In his closing chapter, Mr. Baldwin explores the possibility of a third act. This act is driven by dramatic advancements in areas that address the third constraint. If the cost of moving people were to drop, developing nations like South America, Africa, and others could be the beneficiaries of this third act. How will the cost of moving people drop? What advancements enable this third act? In his closing chapter, Mr. Baldwin touches on enabling innovations and their fascinating potential. Here is a brief look at these innovations:

HOLOGRAPHIC PRESENCE

We already have innovation that allow surgeons to operate from a distance. Given this, the future likely allows a technician sitting in Stuttgart to fix machinery in Brazil. These advancements likely relax human face-to-face and person-to-machine constraints.

VIRTUAL PRESENCE

Advances in virtual reality technology enable telepresence; a set of technologies that allow a person to feel as if they were present at a place other than their true location. As the cost of telepresence meeting facilities and holographic telepresence is reduced, the need for face-to-face meetings will be greatly reduced, if not eliminated. 

VIRTUAL IMMIGRATION

From a services context, low wage resources in developing nations need to be physically present to deliver services.

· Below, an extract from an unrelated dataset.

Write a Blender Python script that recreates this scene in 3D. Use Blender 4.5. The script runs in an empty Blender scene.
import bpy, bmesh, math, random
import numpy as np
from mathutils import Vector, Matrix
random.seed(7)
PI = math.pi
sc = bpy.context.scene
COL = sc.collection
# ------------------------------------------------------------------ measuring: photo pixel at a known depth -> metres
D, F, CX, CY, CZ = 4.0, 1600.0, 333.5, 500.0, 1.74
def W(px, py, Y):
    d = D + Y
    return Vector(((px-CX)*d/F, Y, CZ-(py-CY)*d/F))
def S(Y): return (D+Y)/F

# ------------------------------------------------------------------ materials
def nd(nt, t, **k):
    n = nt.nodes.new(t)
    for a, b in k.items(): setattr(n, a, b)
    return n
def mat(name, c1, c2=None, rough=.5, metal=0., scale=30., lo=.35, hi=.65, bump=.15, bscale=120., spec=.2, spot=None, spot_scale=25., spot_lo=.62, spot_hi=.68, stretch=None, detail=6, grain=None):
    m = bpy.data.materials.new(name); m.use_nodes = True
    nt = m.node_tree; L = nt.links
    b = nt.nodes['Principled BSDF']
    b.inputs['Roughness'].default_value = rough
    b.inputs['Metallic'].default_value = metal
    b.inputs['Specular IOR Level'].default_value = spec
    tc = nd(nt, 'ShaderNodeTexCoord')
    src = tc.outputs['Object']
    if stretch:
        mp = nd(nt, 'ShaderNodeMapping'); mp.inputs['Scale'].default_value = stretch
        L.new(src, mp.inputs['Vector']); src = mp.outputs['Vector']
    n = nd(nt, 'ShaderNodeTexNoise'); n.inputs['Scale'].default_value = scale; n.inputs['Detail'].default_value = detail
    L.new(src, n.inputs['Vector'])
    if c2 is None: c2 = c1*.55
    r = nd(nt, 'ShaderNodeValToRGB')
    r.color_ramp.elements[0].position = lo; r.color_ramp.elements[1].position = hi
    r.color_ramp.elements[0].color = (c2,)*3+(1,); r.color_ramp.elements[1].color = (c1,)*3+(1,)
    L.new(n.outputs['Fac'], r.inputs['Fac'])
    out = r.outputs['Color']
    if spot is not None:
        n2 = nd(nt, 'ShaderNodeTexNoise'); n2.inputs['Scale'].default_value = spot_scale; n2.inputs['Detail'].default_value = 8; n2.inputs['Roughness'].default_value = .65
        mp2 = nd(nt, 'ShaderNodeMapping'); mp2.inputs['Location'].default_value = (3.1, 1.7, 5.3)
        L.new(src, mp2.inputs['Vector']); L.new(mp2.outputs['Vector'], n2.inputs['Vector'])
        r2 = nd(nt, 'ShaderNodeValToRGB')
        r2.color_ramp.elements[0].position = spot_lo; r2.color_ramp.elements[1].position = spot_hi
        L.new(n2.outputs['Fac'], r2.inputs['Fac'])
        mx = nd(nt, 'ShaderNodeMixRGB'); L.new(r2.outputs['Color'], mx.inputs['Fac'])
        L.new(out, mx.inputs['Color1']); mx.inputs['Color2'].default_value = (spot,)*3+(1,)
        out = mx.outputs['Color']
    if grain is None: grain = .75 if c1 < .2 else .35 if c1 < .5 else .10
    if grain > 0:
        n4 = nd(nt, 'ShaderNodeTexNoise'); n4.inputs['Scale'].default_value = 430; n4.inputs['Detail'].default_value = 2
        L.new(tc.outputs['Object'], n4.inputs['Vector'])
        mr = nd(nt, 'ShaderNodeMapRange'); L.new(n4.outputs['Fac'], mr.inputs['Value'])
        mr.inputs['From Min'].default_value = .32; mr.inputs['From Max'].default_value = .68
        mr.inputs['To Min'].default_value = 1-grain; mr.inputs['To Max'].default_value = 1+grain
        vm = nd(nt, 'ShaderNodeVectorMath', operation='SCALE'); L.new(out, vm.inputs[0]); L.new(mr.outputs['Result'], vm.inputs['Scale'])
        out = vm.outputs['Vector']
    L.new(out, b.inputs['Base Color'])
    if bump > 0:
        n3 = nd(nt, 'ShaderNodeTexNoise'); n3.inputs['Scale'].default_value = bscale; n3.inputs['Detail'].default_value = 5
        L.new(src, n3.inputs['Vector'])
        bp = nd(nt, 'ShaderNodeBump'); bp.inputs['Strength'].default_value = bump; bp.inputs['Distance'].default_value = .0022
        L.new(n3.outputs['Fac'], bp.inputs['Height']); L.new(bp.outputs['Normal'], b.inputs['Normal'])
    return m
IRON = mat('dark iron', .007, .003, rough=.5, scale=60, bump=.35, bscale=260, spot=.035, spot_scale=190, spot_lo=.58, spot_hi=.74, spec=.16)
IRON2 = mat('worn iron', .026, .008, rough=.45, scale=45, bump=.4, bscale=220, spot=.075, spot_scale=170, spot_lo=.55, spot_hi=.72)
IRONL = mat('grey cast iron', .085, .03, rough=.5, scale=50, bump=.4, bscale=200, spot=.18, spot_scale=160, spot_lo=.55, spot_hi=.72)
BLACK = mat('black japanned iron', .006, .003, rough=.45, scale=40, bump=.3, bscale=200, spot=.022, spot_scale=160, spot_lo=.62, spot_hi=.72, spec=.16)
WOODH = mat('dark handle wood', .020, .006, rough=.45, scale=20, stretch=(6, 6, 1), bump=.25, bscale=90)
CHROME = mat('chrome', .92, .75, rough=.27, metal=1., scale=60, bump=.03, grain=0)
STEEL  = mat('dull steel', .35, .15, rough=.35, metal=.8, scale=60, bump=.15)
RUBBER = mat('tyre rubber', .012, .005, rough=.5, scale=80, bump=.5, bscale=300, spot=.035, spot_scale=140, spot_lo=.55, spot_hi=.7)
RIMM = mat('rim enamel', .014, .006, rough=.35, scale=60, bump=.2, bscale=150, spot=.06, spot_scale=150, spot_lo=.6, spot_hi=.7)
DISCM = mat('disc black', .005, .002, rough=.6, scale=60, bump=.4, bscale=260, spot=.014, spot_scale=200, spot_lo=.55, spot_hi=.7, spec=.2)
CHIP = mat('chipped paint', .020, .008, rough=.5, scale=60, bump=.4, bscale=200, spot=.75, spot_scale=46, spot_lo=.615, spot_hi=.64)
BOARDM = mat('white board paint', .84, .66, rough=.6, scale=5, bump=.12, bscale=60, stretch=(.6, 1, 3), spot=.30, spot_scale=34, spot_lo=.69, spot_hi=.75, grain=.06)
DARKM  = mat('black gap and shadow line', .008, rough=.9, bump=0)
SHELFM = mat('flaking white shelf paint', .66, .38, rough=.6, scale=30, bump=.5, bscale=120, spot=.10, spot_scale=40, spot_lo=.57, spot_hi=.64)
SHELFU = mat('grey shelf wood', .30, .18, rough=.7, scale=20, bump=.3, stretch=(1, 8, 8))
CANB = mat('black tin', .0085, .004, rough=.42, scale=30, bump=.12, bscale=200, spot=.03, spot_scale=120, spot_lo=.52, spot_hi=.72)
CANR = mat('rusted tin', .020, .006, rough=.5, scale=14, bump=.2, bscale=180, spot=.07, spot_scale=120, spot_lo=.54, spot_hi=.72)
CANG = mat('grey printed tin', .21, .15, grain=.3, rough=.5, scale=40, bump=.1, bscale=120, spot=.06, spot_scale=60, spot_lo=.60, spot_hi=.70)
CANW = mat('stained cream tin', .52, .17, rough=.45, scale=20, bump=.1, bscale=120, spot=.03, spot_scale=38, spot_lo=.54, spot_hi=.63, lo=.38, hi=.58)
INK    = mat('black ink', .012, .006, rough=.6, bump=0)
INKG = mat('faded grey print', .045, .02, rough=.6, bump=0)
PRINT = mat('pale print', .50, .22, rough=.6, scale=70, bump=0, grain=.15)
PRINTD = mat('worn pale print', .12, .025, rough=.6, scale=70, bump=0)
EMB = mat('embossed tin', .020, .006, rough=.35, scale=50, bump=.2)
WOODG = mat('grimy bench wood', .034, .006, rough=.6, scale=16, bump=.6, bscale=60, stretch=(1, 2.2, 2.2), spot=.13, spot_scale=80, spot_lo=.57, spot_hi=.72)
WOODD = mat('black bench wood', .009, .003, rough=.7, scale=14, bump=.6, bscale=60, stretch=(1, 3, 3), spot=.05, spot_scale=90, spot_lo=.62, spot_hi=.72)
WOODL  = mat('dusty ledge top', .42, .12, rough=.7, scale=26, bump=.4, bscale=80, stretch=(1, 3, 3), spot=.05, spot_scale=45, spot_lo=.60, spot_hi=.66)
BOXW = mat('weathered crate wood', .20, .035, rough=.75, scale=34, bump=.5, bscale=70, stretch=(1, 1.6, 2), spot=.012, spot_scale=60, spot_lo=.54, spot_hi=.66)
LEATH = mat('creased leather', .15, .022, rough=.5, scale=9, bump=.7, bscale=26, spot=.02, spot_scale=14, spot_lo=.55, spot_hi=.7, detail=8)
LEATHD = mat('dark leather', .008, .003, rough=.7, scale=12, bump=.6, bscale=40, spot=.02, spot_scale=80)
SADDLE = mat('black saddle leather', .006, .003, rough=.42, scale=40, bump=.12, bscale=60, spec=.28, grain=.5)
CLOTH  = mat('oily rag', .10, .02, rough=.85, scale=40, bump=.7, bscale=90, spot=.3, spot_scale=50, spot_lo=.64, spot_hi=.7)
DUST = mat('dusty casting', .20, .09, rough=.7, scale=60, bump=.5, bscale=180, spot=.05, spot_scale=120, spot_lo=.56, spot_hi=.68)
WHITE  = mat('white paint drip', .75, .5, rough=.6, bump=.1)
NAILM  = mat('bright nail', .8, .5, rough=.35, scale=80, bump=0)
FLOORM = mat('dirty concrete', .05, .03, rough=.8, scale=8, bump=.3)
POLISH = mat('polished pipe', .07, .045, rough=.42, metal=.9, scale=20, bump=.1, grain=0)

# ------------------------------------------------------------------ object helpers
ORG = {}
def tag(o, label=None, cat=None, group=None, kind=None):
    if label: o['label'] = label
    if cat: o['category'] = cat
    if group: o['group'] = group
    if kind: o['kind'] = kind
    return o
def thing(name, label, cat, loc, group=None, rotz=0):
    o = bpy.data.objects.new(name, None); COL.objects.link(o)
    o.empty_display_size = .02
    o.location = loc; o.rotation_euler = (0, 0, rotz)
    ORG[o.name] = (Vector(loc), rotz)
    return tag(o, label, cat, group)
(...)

Immigration therefore poses a challenge to this next globalization act. An ability to control robots from a distance (Telerobotics) could change all this for manual workers. People-to-machine interactions keep complex production processes running – usually involving specialists that manually engage with various forms of hardware. If virtual presence technology were combined with human-controlled robots, technicians could conduct inspections or undertake repairs from remote locations. It would allow workers based in developing nations to provide labor services inside developed nations without actually being there. The author provides several examples: hotel rooms in Oslo could be cleaned by maids sitting in Manila that controlled robots physically in the Oslo hotel. Security guards in U.S. shopping malls could be replaced by robots driven by security guards sitting in Peru.

THE LANGUAGE BARRIER

An important separating force throughout human history could soon be lowered or dismantled. An ability to translate language in real time eliminates a barrier to broad scale interaction.

REMOTE INTELLIGENCE

While artificial intelligence has the potential to reimagine knowledge-based professions, leveraging low wage intelligence from around the globe could disrupt those professions sooner. The same advances that allow resources from South America to mow your lawn remotely, conspire to provide knowledge-work from a distance. The ability to fractionalize the production of business services could lead to a great deal of virtual offshoring, where developing nation professionals work inside developed nation offices and universities without being there.


As wages rise in nations that benefited from the first two globalization acts, firms with advanced know-how may increasingly leverage their knowledge with low-cost labor in Africa or South America. The author describes a plausible scenario where Chinese firms spearhead this new offshoring in an effort to offset the competitiveness losses that stem from rising Chinese wages.

Yet again, multiple building blocks likely combine to create possible futures; in this case, a third wave of globalization. Given that 650 million developing-nation citizens have been lifted above abject poverty since the early 1990s, this third act is likely to drive broader Societal Benefits.